:: SUPPLIED MATERIAL ::
◆ ◆ ◆ ◆

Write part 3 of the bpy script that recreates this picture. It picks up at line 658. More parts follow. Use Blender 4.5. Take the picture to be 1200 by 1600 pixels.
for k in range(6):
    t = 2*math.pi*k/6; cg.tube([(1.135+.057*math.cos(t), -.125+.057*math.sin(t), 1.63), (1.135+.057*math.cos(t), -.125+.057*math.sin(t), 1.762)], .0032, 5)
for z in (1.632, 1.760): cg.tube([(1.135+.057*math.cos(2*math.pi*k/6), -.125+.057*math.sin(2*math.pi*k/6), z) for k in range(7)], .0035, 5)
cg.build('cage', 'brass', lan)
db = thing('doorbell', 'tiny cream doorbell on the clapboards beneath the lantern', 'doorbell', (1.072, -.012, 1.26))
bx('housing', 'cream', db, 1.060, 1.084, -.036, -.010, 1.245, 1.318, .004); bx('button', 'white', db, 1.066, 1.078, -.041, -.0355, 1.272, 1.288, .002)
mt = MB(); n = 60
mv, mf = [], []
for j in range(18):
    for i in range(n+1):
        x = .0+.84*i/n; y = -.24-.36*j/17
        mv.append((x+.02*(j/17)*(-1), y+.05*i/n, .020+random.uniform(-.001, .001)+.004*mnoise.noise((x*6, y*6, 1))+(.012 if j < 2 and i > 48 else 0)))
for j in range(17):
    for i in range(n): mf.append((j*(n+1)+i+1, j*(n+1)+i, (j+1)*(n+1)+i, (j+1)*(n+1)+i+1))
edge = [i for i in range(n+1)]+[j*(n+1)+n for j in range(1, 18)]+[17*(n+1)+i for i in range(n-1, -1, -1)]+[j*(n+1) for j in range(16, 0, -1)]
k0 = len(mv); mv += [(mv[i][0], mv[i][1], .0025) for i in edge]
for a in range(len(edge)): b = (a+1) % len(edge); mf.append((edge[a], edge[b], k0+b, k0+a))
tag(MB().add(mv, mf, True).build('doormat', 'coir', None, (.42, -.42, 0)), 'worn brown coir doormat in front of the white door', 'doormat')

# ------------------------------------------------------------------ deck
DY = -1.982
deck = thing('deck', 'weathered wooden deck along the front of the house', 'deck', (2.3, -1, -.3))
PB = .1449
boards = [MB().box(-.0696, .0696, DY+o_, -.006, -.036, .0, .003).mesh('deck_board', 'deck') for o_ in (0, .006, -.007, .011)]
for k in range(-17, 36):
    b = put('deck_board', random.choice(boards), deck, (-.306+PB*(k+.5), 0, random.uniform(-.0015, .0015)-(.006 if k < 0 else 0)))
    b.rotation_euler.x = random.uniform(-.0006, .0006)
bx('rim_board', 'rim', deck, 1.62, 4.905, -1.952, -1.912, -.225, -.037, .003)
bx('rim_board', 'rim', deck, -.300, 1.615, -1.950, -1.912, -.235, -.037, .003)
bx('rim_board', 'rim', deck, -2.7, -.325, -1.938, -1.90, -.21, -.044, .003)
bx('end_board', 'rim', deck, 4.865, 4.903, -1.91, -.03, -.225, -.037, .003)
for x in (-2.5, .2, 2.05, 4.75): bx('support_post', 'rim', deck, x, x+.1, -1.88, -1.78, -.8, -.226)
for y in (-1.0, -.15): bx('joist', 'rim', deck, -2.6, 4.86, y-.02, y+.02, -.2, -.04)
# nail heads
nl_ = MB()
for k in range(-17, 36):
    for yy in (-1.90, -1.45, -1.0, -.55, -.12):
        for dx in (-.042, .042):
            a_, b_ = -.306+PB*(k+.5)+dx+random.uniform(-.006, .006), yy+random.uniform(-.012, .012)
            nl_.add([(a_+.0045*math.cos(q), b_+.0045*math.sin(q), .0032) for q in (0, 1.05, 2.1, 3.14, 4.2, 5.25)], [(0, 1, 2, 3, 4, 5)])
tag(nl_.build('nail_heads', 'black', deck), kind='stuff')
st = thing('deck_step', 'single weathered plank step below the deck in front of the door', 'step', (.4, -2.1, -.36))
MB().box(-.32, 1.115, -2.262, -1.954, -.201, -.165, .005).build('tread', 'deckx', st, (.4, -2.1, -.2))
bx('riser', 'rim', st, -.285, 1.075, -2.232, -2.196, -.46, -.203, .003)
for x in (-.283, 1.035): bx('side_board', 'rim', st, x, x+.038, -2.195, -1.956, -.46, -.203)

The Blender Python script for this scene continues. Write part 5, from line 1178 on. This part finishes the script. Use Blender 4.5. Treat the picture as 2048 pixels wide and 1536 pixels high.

◆ ◆ ◆ ◆

:: WHAT THE TASK REQUIRES ::
Set down, word for word, every line from the line that holds "-.21, -.044, .003)" to the end of the entries above, including both ends.

:: ANSWER TO THIS TASK ::
bx('rim_board', 'rim', deck, -2.7, -.325, -1.938, -1.90, -.21, -.044, .003)
bx('end_board', 'rim', deck, 4.865, 4.903, -1.91, -.03, -.225, -.037, .003)
for x in (-2.5, .2, 2.05, 4.75): bx('support_post', 'rim', deck, x, x+.1, -1.88, -1.78, -.8, -.226)
for y in (-1.0, -.15): bx('joist', 'rim', deck, -2.6, 4.86, y-.02, y+.02, -.2, -.04)
# nail heads
nl_ = MB()
for k in range(-17, 36):
    for yy in (-1.90, -1.45, -1.0, -.55, -.12):
        for dx in (-.042, .042):
            a_, b_ = -.306+PB*(k+.5)+dx+random.uniform(-.006, .006), yy+random.uniform(-.012, .012)
            nl_.add([(a_+.0045*math.cos(q), b_+.0045*math.sin(q), .0032) for q in (0, 1.05, 2.1, 3.14, 4.2, 5.25)], [(0, 1, 2, 3, 4, 5)])
tag(nl_.build('nail_heads', 'black', deck), kind='stuff')
st = thing('deck_step', 'single weathered plank step below the deck in front of the door', 'step', (.4, -2.1, -.36))
MB().box(-.32, 1.115, -2.262, -1.954, -.201, -.165, .005).build('tread', 'deckx', st, (.4, -2.1, -.2))
bx('riser', 'rim', st, -.285, 1.075, -2.232, -2.196, -.46, -.203, .003)
for x in (-.283, 1.035): bx('side_board', 'rim', st, x, x+.038, -2.195, -1.956, -.46, -.203)

The Blender Python script for this scene continues. Write part 5, from line 1178 on. This part finishes the script. Use Blender 4.5. Treat the picture as 2048 pixels wide and 1536 pixels high.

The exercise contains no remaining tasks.